Ao princípio não nos apercebemos, de como ela se instala dentro de nós, esta propensão para nos tornarmos algo mais ou menos ou apenas diferente do que somos hoje. Não é uma mudança total, é uma limpeza cá dentro, para arranjar espaço, espaço para mais um, para que mais alguém more dentro de nós.
Sempre confundi a felicidade com o amor e o amor com a felicidade.
É uma espécie de gravidez, uma gravidez interior que se quer perpetuar eternamente, ver todos os espaços intermédios entre camadas de pele, osso, veia, sangue e músculo, cobertos de felicidade, uma felicidade nova e tão surpreendente como assustadora. É estranho dizer que às vezes a felicidade assusta, que mete medo como um fantasma ou uma sombra não familiar num corredor interminável onde as portas se sucedem até se tornarem uma só, maior, entreaberta, misteriosa?
Como é que se fala de felicidade?

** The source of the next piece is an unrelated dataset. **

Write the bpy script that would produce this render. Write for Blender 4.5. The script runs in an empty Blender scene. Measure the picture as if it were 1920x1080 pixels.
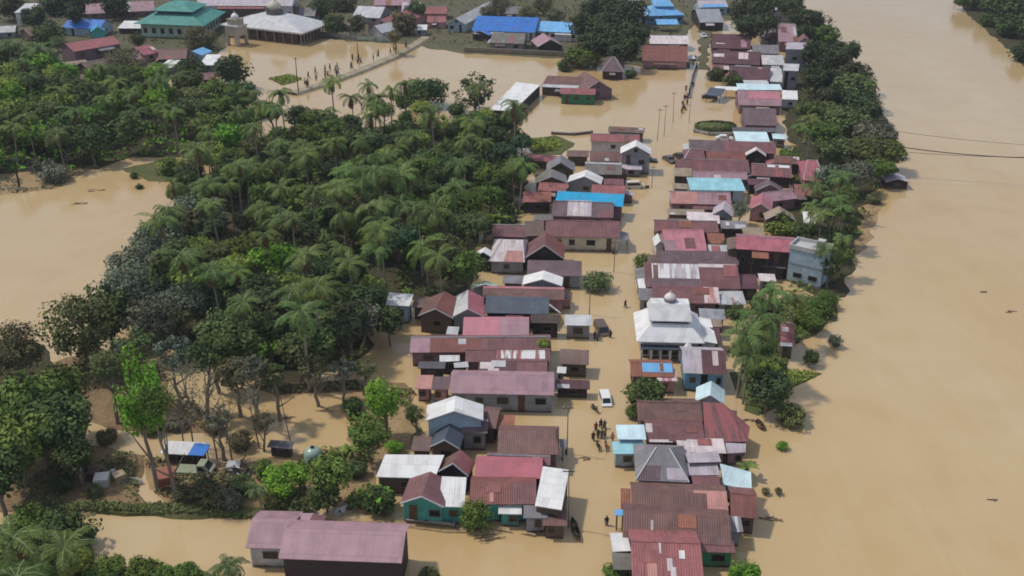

Como é que se traduz em palavras isto que se sente cá dentro? Como é que se explica que é isto, estes nadas aparentes, estas coisas simples que fizemos tantas outras vezes e não tiveram qualquer significado. Como é que se diz, é aqui é agora, sabes, é isto, este sol, este gelado, este mar que parece contradizer que a terra é redonda, este céu ensolarado e estas duas toalhas amarelas estendidas lado a lado. É isto como podia ser outra coisa qualquer, outro cenário, outra lista de adereços, não importa, não é isso, é outra coisa, como uma bolha de sabão gigante que desce e nos envolve, como estar fora do mundo e ao mesmo tempo ser o mundo, como se não houvesse fronteiras entre nós e a terra, entre nós e o céu, entre nós e a água, entre nós e o tecido que cobre a pele, como se todas as extremidades do corpo tocassem em tudo o que nos rodeia até não haver qualquer distinção entre ele e o espaço que o envolve.
Felicidade é felicidade, não há ser mais ou menos feliz, ou se está ou se não está . Isso de ser feliz é outra coisa, essa condição perpétua de que se fala, um balanço individual dos bons e dos maus momentos, um medir a vida numa balança, uma afirmação final. É ainda cedo para finais, sejam de que natureza forem.
É que tem que ser breve , toda a perfeição tem que ser breve para que não nos queime por dentro, para que consigamos continuar a viver na ausência, na irremediável certeza de que ela não existe ou de que não nos pertence.
É que a felicidade não nos habita, visita-nos.